All of these (and a few others) are interesting ideas with ethical implications that Zahn explores in enough detail to provoke some serious thought. Like all technologies, the soulminder is capable of being abused, particularly to benefit the rich while exploiting the poor (the most likely to rent out their bodies), but this technology raises more concerns than most. Soulminder, for instance, allows the government to torture a suspect to death, to revive the corpse, and to cause death by torture again and again. If a government has that ability, you know it will eventually use it. Zahn deserves credit for thinking through the many ways his imagined technology might be used and misused.
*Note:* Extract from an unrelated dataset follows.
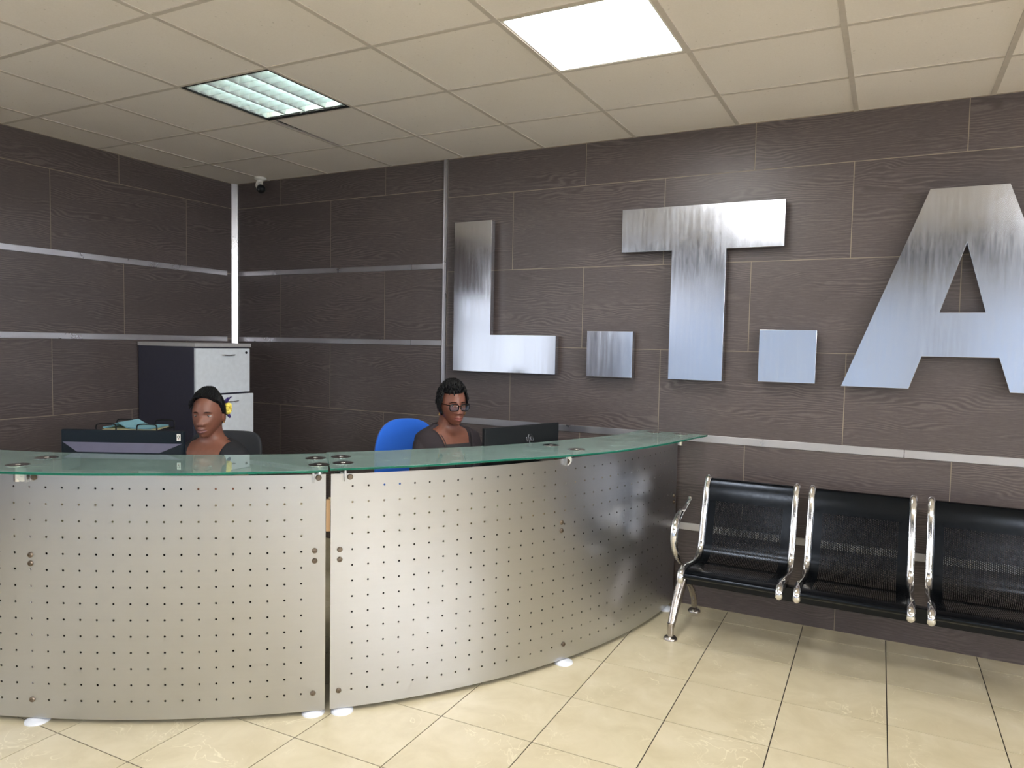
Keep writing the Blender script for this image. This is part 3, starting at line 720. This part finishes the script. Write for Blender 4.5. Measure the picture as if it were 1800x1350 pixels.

My complaint about Soulminder, other than its slow start, is that it tends to bounce from one ethical issue to another, from character to character, in a disjointed plot that never permits the full development of any storyline. That makes Soulminder more intellectually than emotionally satisfying, although a satisfying resolution adds some cohesion to the story. Another novel that explores the separation of body and soul, Ian Watson's Deathhunter, is a better literary effort with stronger characters and equally intriguing discussions of philosophy. I nonetheless recommend Soulminder to science fiction fans who want to take a break from space opera and more conventional sf themes.